Reputation: 397
I have a question about OIDC delegation I would like some help with, would be grateful for any input on this.
I have an OIDC OP and would like to authenticate RP's against other OIDC OP's -- so there would be OIDC requests coming to my OP that I would like to delegate to other remote OP's. My OP would receive a token where the "iss" would be the remote OP and the "aud" would be an OIDC client I have created on my OP. I would then generate another token in my OP that I would issue to the RP where the "iss" is my OP and the "aud" is the RP's clientID.
I have the node-oidc-provider that I am working with as my OP and was wondering how I can go about setting that up -- I was thinking along the lines of creating a client with the client_credentials grant type but I'm not sure that's correct?
Upvotes: 1
Views: 754
Reputation: 316
Generally if you are chaining OIDC between different IdP's then you would not use Client Credentials. Client Credentials is reserved for when you are authenticating the Client, not the user.
In your situation, I'm going to assume that you are looking to have the second OP authenticate your user. So you have this situation:
User -> Your App (RP) -> Your Authorization Server (OP) -> Other Authorization Server (OP2) -> OP -> RP
For RP -> OP you will use whichever flow makes sense. If your RP is a webapp and you don't also have a Resource Server (API) involved, then you probably just want to use response_type=id_token and pass the ID token back to your app with response_mode=form_post. If you need an access token as well, then you probably want to use auth code with PKCE.

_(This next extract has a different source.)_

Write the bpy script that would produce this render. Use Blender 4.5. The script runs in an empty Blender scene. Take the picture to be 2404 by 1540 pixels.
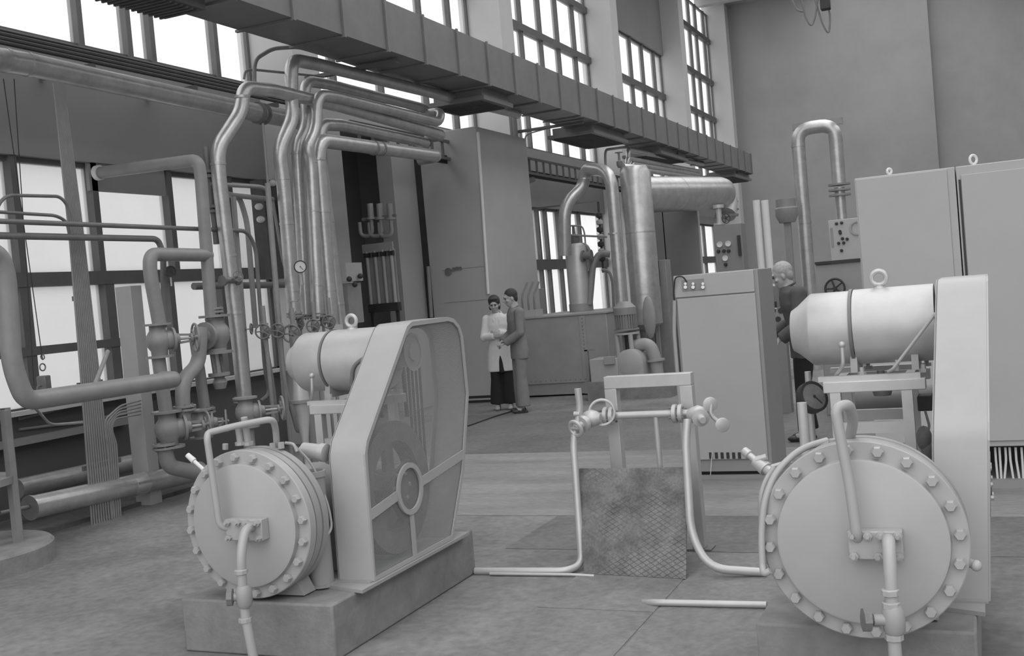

When OP -> OP2, you will likely just need to use response_type=id_token and response_mode=form_post because your OP only needs an ID token to validate that the user is authenticated and get whatever user info you need (and maybe other claims too for roles, etc). You can also use auth code here (PKCE is always recommended now), but it isn't necessary since you can just validate the ID token signature and nonce. Then OP just redirects to OP2's authorization endpoint with a redirect URI of a callback on the OP. Once you validate the ID token you can redirect the user to the RP's callback and your done :).